For 26 years, as a coach, I've called it "Keep the ball rolling!" and the longer I live the more I believe there's nothing more important. Keep the ball rolling encompasses everything that's vital to success. Patience, sure! Consistency, yes. Training within your capacity to absorb, rather than overwhelming your body with too much stress, definitely. The key is doing something for a long time, and doing it within the zone of optimal development. That zone is BELOW maximum effort and duration. It's not get rich quick method; it's get rich more likely through patience method - because you can build layer upon layer of fitness, just like you build layer upon layer of financial success by not taking ridiculous risks, not being so timid that you take not risk.

Regards,
Tinman
runfastcoach@gmail.com
Tinman
(coaching available)
Inquire via email:
runfastcoach@gmail.com

dilluh
Sr. Member
Sr. Member
Posts: 454
Joined: Tue Mar 18, 2014 12:40 pm

Re: How quickly can one improve?

Post by dilluh » Tue Apr 12, 2016 5:47 pm

Tinman wrote:For 26 years, as a coach, I've called it "Keep the ball rolling!" and the longer I live the more I believe there's nothing more important. Keep the ball rolling encompasses everything that's vital to success. Patience, sure! Consistency, yes. Training within your capacity to absorb, rather than overwhelming your body with too much stress, definitely. The key is doing something for a long time, and doing it within the zone of optimal development. That zone is BELOW maximum effort and duration. It's not get rich quick method; it's get rich more likely through patience method - because you can build layer upon layer of fitness, just like you build layer upon layer of financial success by not taking ridiculous risks, not being so timid that you take not risk.
As an anecdote to Tinman's words above - I recently ran my favorite race here in central Texas (a road 10k) and did quite well considering where I am in life right now. For the past 4 months I trained very, very consistently at 30-35 miles per week because that was the amount of time/energy I had available that I knew I could do for those 4 months (keeping the ball rolling).

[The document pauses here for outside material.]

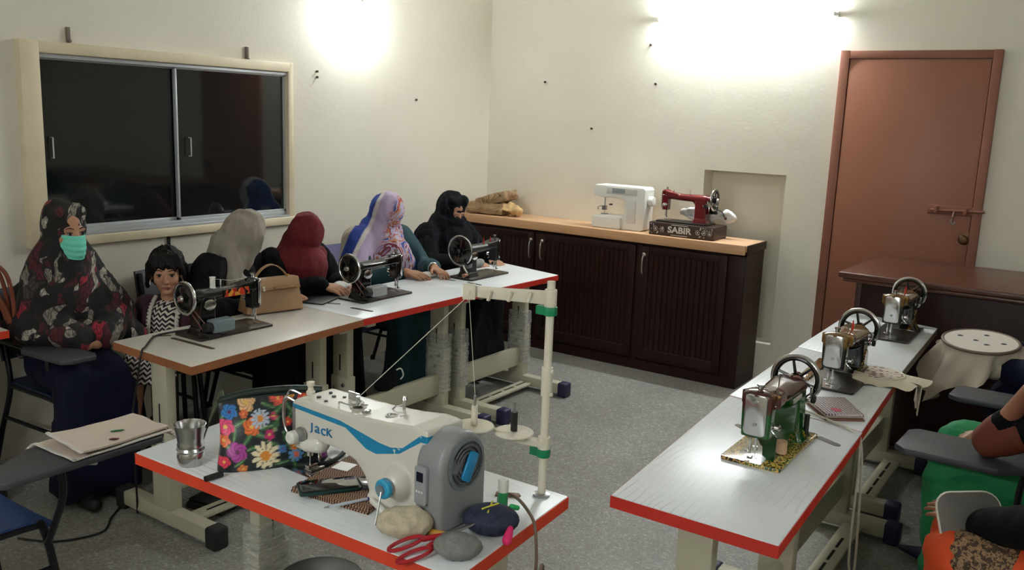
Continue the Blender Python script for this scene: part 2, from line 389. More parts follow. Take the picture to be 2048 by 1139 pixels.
r = thing('wall_bulb', 'glowing white bulb on the left wall beside the window', 'light', (XL, 4.30, 2.30))
MB().lathe([(.045, 0), (.045, .02), (.022, .03), (.022, .06)], (0, 0, .10), (1, 0, 0), 20).build('holder', WHT, r)
MB().tube([(.05, 0, .10), (.085, 0, .105), (.10, 0, .09), (.10, 0, .06)], .013, 10).build('elbow', WHT, r)
MB().lathe([(.014, .07), (.016, .05), (.03, .03), (.042, -.005), (.045, -.03), (.036, -.06), (.018, -.076), (.0, -.08)], (.10, 0, 0), (0, 0, 1), 24).build('bulb', emis('bulb_glow', LIGHT_COL, BULB_LEFT), r)
# ================================================================ cabinet, worktop, desk
CX0, CX1, CY0, CZ = XL+.01, -1.925, 5.49, .915
DKW2 = m_wood('dark_wood_side', (50, 28, 23), (68, 40, 33), (30, 1.2, 30), .45, spec=.25)
cab = thing('cabinet', 'long dark brown low cabinet with ribbed doors along back wall', 'cabinet', ((CX0+CX1)/2, CY0+.17, 0))
MB().box(CX0, CX1, CY0+.025, YB-.005, 0, CZ).build('body', DKW2, cab, world=True)
MB().box(CX0, CX1, CY0+.005, CY0+.03, 0, .07).build('plinth', DKW, cab, world=True)
for x0, x1 in ((-4.235, -4.19), (-3.535, -3.485), (-2.70, -2.655), (-2.04, CX1)):
    MB().box(x0, x1, CY0+.004, CY0+.03, .07, CZ).build('stile', DKW, cab, .002, world=True)
MB().box(CX0, CX1, CY0+.004, CY0+.03, CZ-.035, CZ).build('rail', DKW, cab, .002, world=True)
HNDL = mat('nickel', (172, 166, 158), .3, .9)
def cab_door(x0, x1, hx):
    z0, z1 = .085, CZ-.04; st = .055
    d = MB().box(x0, x0+st, CY0-.008, CY0+.012, z0, z1).box(x1-st, x1, CY0-.008, CY0+.012, z0, z1).box(x0+st, x1-st, CY0-.008, CY0+.012, z0, z0+.075).box(x0+st, x1-st, CY0-.008, CY0+.012, z1-.05, z1).build('door', DKW, cab, .003, world=True)
    MB().box(x0+st-.004, x1-st+.004, CY0-.011, CY0-.004, z0+.070, z0+.078).build('moulding', DKW2, d, world=True)
    n = max(6, round((x1-x0-2*st)/.038)); wdt = (x1-x0-2*st)/n; sm = None
    for i in range(n):
        c = (x0+st+wdt*(i+.5), CY0+.002, z0+.075)
        if sm is None:
            hh = z1-.05-z0-.075
            sm = MB().prism([(-wdt/2, .01), (-wdt/2, -.001), (-wdt/2+.004, -.006), (wdt/2-.004, -.006), (wdt/2, -.001), (wdt/2, .01)], 0, hh, 'z').mesh('slat'); sm.materials.append(DKW)
        o = link('slat', sm, None, d); o.location = wmat(d).inverted() @ V(c)
    h = MB().tube(bez([(hx, CY0-.008, .68), (hx, CY0-.03, .70), (hx, CY0-.034, .75), (hx, CY0-.03, .80), (hx, CY0-.008, .815)], 5), .006, 8)
    h.lathe([(.012, 0), (.014, .006), (.004, .012)], (hx, CY0-.008, .818), (0, -1, 0), 12).build('handle', HNDL, d, world=True)
cab_door(-4.19, -3.535, -3.56); cab_door(-3.485, -2.70, -3.462); cab_door(-2.655, -2.04, -2.632)
TOPW = m_wood('light_worktop', (204, 160, 120), (222, 182, 144), (1., 26, 26), .45)
wt = thing('worktop', 'light wooden worktop with thick front lip along the dark cabinet', 'worktop', ((CX0+CX1)/2, CY0+.17, CZ))
MB().box(CX0, CX1+.005, CY0-.005, YB-.004, CZ, CZ+.04).build('board', TOPW, wt, .002, world=True)
MB().box(CX0, CX1+.0, CY0-.022, CY0-.004, CZ-.02, CZ+.042).build('front_lip', m_wood('lip_wood', (196, 148, 104), (212, 168, 126), (1., 26, 26), .4), wt, .003, world=True)
MB().box(CX1-.0, CX1+.012, CY0+.0, YB-.004, CZ-.012, CZ+.041).build('end_strip', DKW2, wt, .002, world=True)
WT = CZ+.04
# desk before the door
dk = thing('desk', 'tall dark brown wooden desk standing in front of the door', 'desk', (-.2, 5.35, 0))
MB().prism([(-1.19, 4.86), (1.2, 4.86), (1.2, 5.70), (-1.05, 5.70), (-1.13, 5.66), (-1.17, 5.55)], .935, .965).build('desk_top', DKWX, dk, .008, 3, world=True)
MB().prism([(-1.17, 4.88), (1.18, 4.88), (1.18, 5.68), (-1.04, 5.68), (-1.15, 5.54)], .912, .934).build('moulding', DKWX, dk, .008, world=True)
MB().box(-1.09, 1.12, 4.93, 4.96, .05, .912).build('front_panel', DKW, dk, .002, world=True)
MB().box(-1.105, -1.075, 4.92, 5.62, 0, .912).build('side_panel', DKW2, dk, .002, world=True)
MB().box(1.10, 1.13, 4.92, 5.62, 0, .912).build('side_panel', DKW2, dk, .002, world=True)
# ================================================================ tables
TZ = .755
WRAP = NT('plastic_wrap'); WRAP.col((.72, .72, .68)).set(.18, spec=.8, alpha=WRAP.ramp(WRAP.noise(26, 4, .7, WRAP.map((1, 1, 4))), [(.3, .18), (.7, .5)])); WRAP.bump(WRAP.noise(30, 3, .6, WRAP.map((.5, .5, 5))), .9, .01); WRAP = WRAP.m
def leg_set(t, c, ax, y0, y1, capm, wrap=False, ztop=TZ-.035):
    """T shaped stand end; c = (x, y) of column; ax 'x': foot runs along x from y0..y1"""
    x, y = c
    def B(m, a0, a1, b0, b1, z0, z1):
        return m.box(a0, a1, b0, b1, z0, z1) if ax == 'x' else m.box(b0, b1, a0, a1, z0, z1)
    p, q = (x, y) if ax == 'x' else (y, x)
    lg = B(MB(), p-.058, p+.058, q-.028, q+.028, .07, .42); B(lg, p-.05, p+.05, q-.022, q+.022, .40, ztop)
    lg = lg.build('leg', LEG_M, t, .005, world=True)
    B(MB(), max(y0, p-.19), min(y1, p+.19), q-.03, q+.03, ztop-.022, ztop-.001).build('bracket', LEG_M, lg, .003, world=True)
    B(MB(), y0, y1, q-.032, q+.032, .022, .085).build('foot', LEG_M, lg, .008, world=True)
    for e, s_ in ((y0, -1), (y1, 1)):
        B(MB(), min(e-s_*.045, e+s_*.02), max(e-s_*.045, e+s_*.02), q-.036, q+.036, 0, .09).build('rubber_foot', capm, lg, .012, 3, world=True)
    bo = MB().cyl((0, 0, 0), (0, 0, .008), .011, .009, 10).mesh('bolt'); bo.materials.append(STEEL)
    for da, dz in ((-.03, .36), (.03, .38), (.0, .31)):
        for s_ in (-1, 1):
            o = link('bolt', bo, None, lg)
            P = V(p+da, q+s_*.028, dz) if ax == 'x' else V(q+s_*.028, p+da, dz)
            o.location = wmat(lg).inverted() @ P
            o.rotation_euler = (-s_*math.pi/2, 0, 0) if ax == 'x' else (0, s_*math.pi/2, 0)
    B(MB(), p-.004, p+.004, q-.0235, q+.0235, .45, .53).build('height_slot', BLK, lg, world=True)
    if wrap:
        wv = MB()
        for i in range(13):
            z = .16+i*.026; e = .004+.003*random.random()
            B(wv, p-.062-e, p+.062+e, q-.032-e, q+.032+e, z, z+.03)
        wv.build('plastic_wrap', WRAP, lg, .008, world=True)
    return lg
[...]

Normally, 45-50 miles per week would what I'd be shooting for going into this race or any 5k/10k/HM race. My training was very simple: 2 "big workouts". The first workout was CV reps on the track followed by 4 fast 200s with 400 jog recovery or "diagonals" (stride out (gradual/smooth acceleration, hold, gradual/smooth decceleration) the diagonal of a soccer pitch, walk the goal line, jog the touch line, repeat 5-10 times). The second workout was either 40 min easy tempo or 20 min "Tinman" tempo followed by short/steep hill sprints sandwiched in the Saturday long run. The other four runs of the week were just easy and relatively short mileage as my body dictated (rarely faster than 8:20 pace) and every Sunday off.

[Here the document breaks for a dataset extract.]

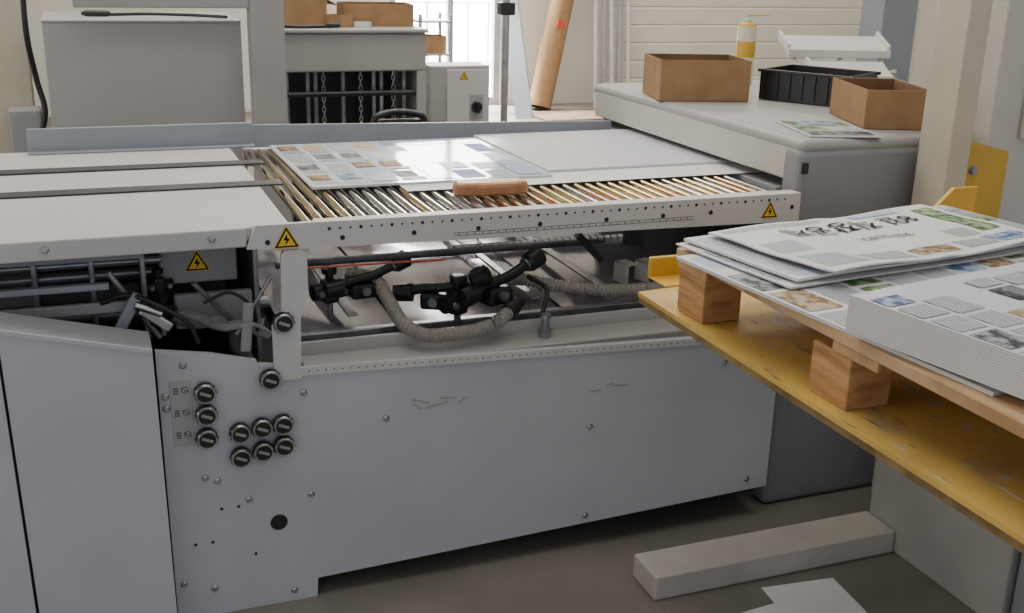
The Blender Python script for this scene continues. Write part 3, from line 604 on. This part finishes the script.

I ended up hitting my time goal of sub-38 with relative ease on a muggy morning and a challenging course (lots of sharp uphills/downhills messes with getting good rhythm on this course). If you told me 10 years ago, when I thought mileage was everything, that I could run sub-38 off of 30-35 miles per week I would've said, "no way." But there it is. Consistency and proper workouts that don't burn you out are really, really important. Now, would I run faster times if I was doing similar training with 50 miles per week? Probably, yes, but the point is that overall mileage only takes you so far - you have to be consistent and be doing quality, repeatable workouts.